A faithful transcription of all the data is required.
___ Data block
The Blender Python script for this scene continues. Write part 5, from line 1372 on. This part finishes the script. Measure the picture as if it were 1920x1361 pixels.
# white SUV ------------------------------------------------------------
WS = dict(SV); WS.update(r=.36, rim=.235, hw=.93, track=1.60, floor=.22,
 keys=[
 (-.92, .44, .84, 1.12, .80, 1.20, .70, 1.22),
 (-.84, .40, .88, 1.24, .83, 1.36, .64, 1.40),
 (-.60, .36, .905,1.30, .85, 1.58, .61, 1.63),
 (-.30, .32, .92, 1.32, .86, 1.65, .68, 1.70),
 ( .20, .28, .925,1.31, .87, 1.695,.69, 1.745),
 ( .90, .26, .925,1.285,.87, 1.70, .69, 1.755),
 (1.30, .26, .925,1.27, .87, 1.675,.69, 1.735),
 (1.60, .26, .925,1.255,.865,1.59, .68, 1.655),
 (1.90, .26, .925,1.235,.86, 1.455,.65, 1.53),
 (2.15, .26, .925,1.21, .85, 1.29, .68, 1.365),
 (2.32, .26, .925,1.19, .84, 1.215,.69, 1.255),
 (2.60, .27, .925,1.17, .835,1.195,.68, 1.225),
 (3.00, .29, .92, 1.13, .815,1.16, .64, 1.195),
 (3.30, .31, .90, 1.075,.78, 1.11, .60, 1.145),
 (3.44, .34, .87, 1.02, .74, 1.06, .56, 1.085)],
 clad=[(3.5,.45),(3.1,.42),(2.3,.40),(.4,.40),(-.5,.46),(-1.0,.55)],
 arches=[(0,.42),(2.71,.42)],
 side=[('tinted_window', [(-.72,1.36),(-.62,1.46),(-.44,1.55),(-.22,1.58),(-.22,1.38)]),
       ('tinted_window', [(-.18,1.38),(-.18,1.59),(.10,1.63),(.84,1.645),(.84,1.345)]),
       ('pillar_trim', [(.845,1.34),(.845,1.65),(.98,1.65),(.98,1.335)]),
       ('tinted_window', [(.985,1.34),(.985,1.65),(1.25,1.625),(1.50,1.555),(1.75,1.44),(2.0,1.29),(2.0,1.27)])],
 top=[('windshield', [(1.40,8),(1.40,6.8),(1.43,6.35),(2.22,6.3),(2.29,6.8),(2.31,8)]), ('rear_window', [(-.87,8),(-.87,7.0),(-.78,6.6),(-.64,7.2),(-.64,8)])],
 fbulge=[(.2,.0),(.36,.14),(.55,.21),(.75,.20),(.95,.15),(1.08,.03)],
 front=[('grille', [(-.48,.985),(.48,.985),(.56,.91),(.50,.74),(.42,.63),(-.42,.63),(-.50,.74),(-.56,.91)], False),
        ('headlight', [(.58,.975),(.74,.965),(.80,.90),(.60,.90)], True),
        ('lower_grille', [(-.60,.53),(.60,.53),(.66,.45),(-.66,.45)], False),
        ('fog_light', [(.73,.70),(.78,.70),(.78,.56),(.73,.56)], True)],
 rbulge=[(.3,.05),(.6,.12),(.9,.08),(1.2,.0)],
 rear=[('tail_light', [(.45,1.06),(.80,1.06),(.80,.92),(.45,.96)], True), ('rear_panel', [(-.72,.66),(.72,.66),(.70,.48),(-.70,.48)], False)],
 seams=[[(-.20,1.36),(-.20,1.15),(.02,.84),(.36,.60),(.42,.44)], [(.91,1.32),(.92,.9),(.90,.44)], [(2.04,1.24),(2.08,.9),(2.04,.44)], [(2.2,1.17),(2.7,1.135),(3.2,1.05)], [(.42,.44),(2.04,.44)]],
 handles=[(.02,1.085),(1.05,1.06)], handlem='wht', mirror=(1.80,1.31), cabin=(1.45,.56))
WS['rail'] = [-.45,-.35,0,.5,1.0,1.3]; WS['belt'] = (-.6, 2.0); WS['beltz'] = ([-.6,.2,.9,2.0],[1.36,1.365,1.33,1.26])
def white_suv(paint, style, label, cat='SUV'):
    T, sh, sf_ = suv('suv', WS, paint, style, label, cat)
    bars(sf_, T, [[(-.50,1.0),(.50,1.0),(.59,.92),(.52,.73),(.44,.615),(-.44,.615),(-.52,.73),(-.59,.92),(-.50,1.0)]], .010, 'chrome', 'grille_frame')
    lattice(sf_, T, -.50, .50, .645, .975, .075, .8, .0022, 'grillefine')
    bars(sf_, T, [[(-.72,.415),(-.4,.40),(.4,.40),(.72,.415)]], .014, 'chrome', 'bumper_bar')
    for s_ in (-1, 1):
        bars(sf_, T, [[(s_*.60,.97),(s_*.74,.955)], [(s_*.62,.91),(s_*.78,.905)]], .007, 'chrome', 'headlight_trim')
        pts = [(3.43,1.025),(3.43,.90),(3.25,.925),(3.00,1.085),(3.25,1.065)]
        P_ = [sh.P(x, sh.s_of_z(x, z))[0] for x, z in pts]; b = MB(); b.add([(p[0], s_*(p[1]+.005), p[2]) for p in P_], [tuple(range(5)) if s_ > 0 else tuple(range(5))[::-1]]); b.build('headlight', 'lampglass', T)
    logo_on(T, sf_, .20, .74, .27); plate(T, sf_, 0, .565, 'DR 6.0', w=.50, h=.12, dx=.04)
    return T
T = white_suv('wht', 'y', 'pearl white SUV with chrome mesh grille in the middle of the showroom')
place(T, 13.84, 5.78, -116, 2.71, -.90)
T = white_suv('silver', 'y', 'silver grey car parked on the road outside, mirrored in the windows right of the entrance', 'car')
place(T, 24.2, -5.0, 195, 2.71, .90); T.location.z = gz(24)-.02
______
**Solution to this exercise:**
The Blender Python script for this scene continues. Write part 5, from line 1372 on. This part finishes the script. Measure the picture as if it were 1920x1361 pixels.
# white SUV ------------------------------------------------------------
WS = dict(SV); WS.update(r=.36, rim=.235, hw=.93, track=1.60, floor=.22,
 keys=[
 (-.92, .44, .84, 1.12, .80, 1.20, .70, 1.22),
 (-.84, .40, .88, 1.24, .83, 1.36, .64, 1.40),
 (-.60, .36, .905,1.30, .85, 1.58, .61, 1.63),
 (-.30, .32, .92, 1.32, .86, 1.65, .68, 1.70),
 ( .20, .28, .925,1.31, .87, 1.695,.69, 1.745),
 ( .90, .26, .925,1.285,.87, 1.70, .69, 1.755),
 (1.30, .26, .925,1.27, .87, 1.675,.69, 1.735),
 (1.60, .26, .925,1.255,.865,1.59, .68, 1.655),
 (1.90, .26, .925,1.235,.86, 1.455,.65, 1.53),
 (2.15, .26, .925,1.21, .85, 1.29, .68, 1.365),
 (2.32, .26, .925,1.19, .84, 1.215,.69, 1.255),
 (2.60, .27, .925,1.17, .835,1.195,.68, 1.225),
 (3.00, .29, .92, 1.13, .815,1.16, .64, 1.195),
 (3.30, .31, .90, 1.075,.78, 1.11, .60, 1.145),
 (3.44, .34, .87, 1.02, .74, 1.06, .56, 1.085)],
 clad=[(3.5,.45),(3.1,.42),(2.3,.40),(.4,.40),(-.5,.46),(-1.0,.55)],
 arches=[(0,.42),(2.71,.42)],
 side=[('tinted_window', [(-.72,1.36),(-.62,1.46),(-.44,1.55),(-.22,1.58),(-.22,1.38)]),
       ('tinted_window', [(-.18,1.38),(-.18,1.59),(.10,1.63),(.84,1.645),(.84,1.345)]),
       ('pillar_trim', [(.845,1.34),(.845,1.65),(.98,1.65),(.98,1.335)]),
       ('tinted_window', [(.985,1.34),(.985,1.65),(1.25,1.625),(1.50,1.555),(1.75,1.44),(2.0,1.29),(2.0,1.27)])],
 top=[('windshield', [(1.40,8),(1.40,6.8),(1.43,6.35),(2.22,6.3),(2.29,6.8),(2.31,8)]), ('rear_window', [(-.87,8),(-.87,7.0),(-.78,6.6),(-.64,7.2),(-.64,8)])],
 fbulge=[(.2,.0),(.36,.14),(.55,.21),(.75,.20),(.95,.15),(1.08,.03)],
 front=[('grille', [(-.48,.985),(.48,.985),(.56,.91),(.50,.74),(.42,.63),(-.42,.63),(-.50,.74),(-.56,.91)], False),
        ('headlight', [(.58,.975),(.74,.965),(.80,.90),(.60,.90)], True),
        ('lower_grille', [(-.60,.53),(.60,.53),(.66,.45),(-.66,.45)], False),
        ('fog_light', [(.73,.70),(.78,.70),(.78,.56),(.73,.56)], True)],
 rbulge=[(.3,.05),(.6,.12),(.9,.08),(1.2,.0)],
 rear=[('tail_light', [(.45,1.06),(.80,1.06),(.80,.92),(.45,.96)], True), ('rear_panel', [(-.72,.66),(.72,.66),(.70,.48),(-.70,.48)], False)],
 seams=[[(-.20,1.36),(-.20,1.15),(.02,.84),(.36,.60),(.42,.44)], [(.91,1.32),(.92,.9),(.90,.44)], [(2.04,1.24),(2.08,.9),(2.04,.44)], [(2.2,1.17),(2.7,1.135),(3.2,1.05)], [(.42,.44),(2.04,.44)]],
 handles=[(.02,1.085),(1.05,1.06)], handlem='wht', mirror=(1.80,1.31), cabin=(1.45,.56))
WS['rail'] = [-.45,-.35,0,.5,1.0,1.3]; WS['belt'] = (-.6, 2.0); WS['beltz'] = ([-.6,.2,.9,2.0],[1.36,1.365,1.33,1.26])
def white_suv(paint, style, label, cat='SUV'):
    T, sh, sf_ = suv('suv', WS, paint, style, label, cat)
    bars(sf_, T, [[(-.50,1.0),(.50,1.0),(.59,.92),(.52,.73),(.44,.615),(-.44,.615),(-.52,.73),(-.59,.92),(-.50,1.0)]], .010, 'chrome', 'grille_frame')
    lattice(sf_, T, -.50, .50, .645, .975, .075, .8, .0022, 'grillefine')
    bars(sf_, T, [[(-.72,.415),(-.4,.40),(.4,.40),(.72,.415)]], .014, 'chrome', 'bumper_bar')
    for s_ in (-1, 1):
        bars(sf_, T, [[(s_*.60,.97),(s_*.74,.955)], [(s_*.62,.91),(s_*.78,.905)]], .007, 'chrome', 'headlight_trim')
        pts = [(3.43,1.025),(3.43,.90),(3.25,.925),(3.00,1.085),(3.25,1.065)]
        P_ = [sh.P(x, sh.s_of_z(x, z))[0] for x, z in pts]; b = MB(); b.add([(p[0], s_*(p[1]+.005), p[2]) for p in P_], [tuple(range(5)) if s_ > 0 else tuple(range(5))[::-1]]); b.build('headlight', 'lampglass', T)
    logo_on(T, sf_, .20, .74, .27); plate(T, sf_, 0, .565, 'DR 6.0', w=.50, h=.12, dx=.04)
    return T
T = white_suv('wht', 'y', 'pearl white SUV with chrome mesh grille in the middle of the showroom')
place(T, 13.84, 5.78, -116, 2.71, -.90)
T = white_suv('silver', 'y', 'silver grey car parked on the road outside, mirrored in the windows right of the entrance', 'car')
place(T, 24.2, -5.0, 195, 2.71, .90); T.location.z = gz(24)-.02